------ Given data

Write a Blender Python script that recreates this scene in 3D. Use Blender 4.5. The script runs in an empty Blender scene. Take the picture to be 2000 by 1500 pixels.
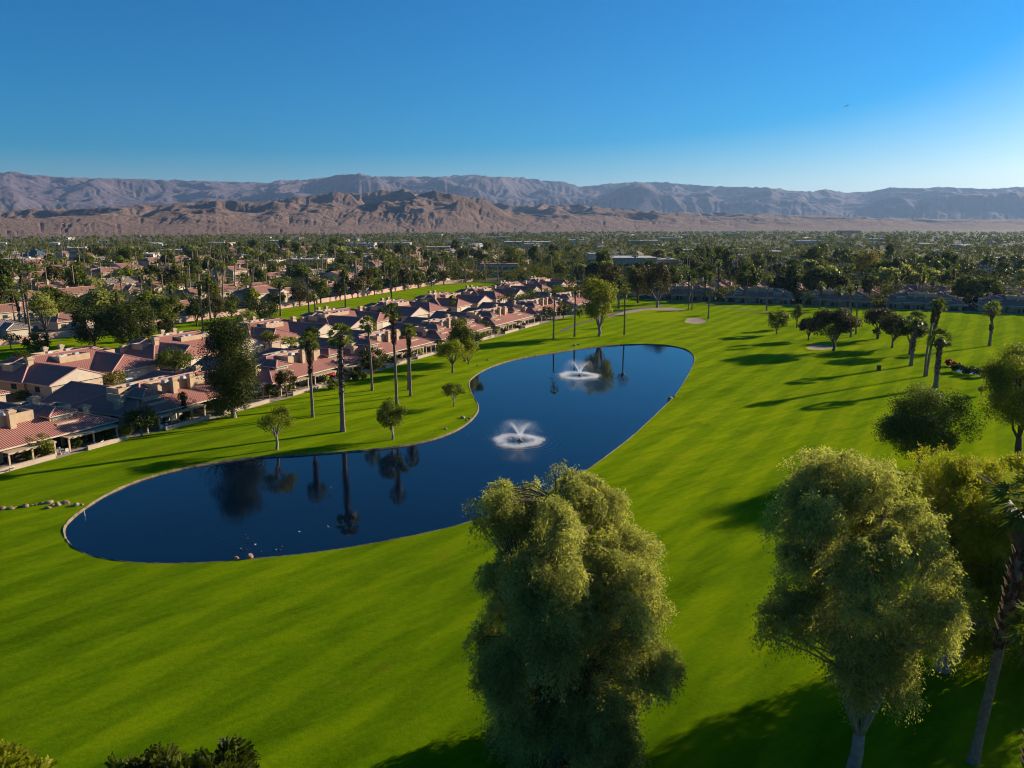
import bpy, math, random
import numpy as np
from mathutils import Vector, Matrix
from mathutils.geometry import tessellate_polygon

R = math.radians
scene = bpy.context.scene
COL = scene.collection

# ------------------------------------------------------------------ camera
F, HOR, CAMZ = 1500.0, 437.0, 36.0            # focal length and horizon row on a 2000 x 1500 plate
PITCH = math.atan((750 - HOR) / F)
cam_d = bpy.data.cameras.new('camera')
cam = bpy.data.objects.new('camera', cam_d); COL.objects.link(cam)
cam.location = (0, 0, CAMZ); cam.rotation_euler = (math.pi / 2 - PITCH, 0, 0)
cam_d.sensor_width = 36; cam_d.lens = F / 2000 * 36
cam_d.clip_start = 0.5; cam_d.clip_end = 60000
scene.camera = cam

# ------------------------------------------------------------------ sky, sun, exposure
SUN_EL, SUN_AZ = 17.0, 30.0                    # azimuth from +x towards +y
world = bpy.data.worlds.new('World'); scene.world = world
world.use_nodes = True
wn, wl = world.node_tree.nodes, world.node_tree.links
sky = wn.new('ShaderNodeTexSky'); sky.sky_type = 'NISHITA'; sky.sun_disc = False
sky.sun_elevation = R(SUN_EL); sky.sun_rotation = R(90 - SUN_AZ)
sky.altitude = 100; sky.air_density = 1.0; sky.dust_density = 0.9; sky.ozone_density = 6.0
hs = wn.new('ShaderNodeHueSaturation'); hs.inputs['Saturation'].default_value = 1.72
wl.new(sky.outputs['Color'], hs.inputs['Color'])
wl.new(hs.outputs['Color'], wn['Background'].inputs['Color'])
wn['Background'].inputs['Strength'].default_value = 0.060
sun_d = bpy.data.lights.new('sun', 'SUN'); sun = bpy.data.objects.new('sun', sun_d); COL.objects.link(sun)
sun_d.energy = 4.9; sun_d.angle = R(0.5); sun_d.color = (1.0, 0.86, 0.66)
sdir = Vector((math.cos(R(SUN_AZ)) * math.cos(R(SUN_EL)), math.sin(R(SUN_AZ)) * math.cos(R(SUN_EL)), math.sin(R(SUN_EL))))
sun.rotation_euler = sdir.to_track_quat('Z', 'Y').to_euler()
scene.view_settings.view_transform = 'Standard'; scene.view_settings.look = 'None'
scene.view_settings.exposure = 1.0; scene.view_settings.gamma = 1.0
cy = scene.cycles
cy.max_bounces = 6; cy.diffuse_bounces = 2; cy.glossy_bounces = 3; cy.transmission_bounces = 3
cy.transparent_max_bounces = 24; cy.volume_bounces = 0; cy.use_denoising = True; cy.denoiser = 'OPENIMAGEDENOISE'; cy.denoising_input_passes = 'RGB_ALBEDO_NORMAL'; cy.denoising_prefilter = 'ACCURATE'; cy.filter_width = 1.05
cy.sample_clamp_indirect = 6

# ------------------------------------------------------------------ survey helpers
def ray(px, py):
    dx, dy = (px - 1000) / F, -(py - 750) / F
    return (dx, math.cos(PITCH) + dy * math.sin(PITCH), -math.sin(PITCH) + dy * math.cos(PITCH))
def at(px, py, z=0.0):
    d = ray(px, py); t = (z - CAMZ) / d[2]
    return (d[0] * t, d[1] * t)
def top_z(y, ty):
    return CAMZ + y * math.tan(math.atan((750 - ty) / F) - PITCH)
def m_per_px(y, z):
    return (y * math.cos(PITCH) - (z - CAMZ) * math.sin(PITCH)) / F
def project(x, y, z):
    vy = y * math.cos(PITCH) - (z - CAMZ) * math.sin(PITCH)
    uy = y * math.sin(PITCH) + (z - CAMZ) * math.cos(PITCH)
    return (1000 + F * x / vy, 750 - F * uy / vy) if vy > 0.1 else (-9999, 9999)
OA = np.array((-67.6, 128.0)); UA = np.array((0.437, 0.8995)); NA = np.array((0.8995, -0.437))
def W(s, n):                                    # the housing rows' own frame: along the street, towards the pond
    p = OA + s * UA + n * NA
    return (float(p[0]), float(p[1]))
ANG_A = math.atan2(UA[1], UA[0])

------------
------ Given data

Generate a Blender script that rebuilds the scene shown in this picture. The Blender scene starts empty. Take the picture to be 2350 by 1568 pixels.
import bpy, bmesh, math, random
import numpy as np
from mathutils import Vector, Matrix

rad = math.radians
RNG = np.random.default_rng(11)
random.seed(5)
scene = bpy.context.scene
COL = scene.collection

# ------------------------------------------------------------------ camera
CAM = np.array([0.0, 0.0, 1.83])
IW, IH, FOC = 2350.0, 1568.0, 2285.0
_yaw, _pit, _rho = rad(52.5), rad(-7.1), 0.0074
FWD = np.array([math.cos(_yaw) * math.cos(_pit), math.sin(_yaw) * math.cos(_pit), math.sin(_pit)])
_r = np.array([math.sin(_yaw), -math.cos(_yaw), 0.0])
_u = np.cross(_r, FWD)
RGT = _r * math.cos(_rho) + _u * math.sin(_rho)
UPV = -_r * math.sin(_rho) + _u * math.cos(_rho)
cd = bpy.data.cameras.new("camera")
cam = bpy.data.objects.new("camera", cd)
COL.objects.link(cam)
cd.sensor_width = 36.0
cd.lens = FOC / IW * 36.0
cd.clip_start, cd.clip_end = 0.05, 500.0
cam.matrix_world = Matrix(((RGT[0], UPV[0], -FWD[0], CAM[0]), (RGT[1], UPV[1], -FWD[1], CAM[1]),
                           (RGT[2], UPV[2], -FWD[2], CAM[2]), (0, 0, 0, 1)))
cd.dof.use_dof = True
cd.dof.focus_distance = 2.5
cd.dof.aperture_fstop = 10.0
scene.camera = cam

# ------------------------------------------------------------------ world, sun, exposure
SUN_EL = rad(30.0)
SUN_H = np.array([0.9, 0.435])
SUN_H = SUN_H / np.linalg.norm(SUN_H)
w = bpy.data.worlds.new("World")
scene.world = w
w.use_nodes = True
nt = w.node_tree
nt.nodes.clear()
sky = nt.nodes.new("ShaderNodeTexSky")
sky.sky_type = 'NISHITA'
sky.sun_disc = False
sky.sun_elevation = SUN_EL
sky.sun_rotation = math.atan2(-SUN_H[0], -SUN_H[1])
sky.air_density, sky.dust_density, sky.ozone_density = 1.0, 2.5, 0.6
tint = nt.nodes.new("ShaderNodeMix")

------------

**Goal of the exercise**
Check each line above for the word "script", and copy the lines where it appears.

**The result**
Write a Blender Python script that recreates this scene in 3D. Use Blender 4.5. The script runs in an empty Blender scene. Take the picture to be 2000 by 1500 pixels.
Generate a Blender script that rebuilds the scene shown in this picture. The Blender scene starts empty. Take the picture to be 2350 by 1568 pixels.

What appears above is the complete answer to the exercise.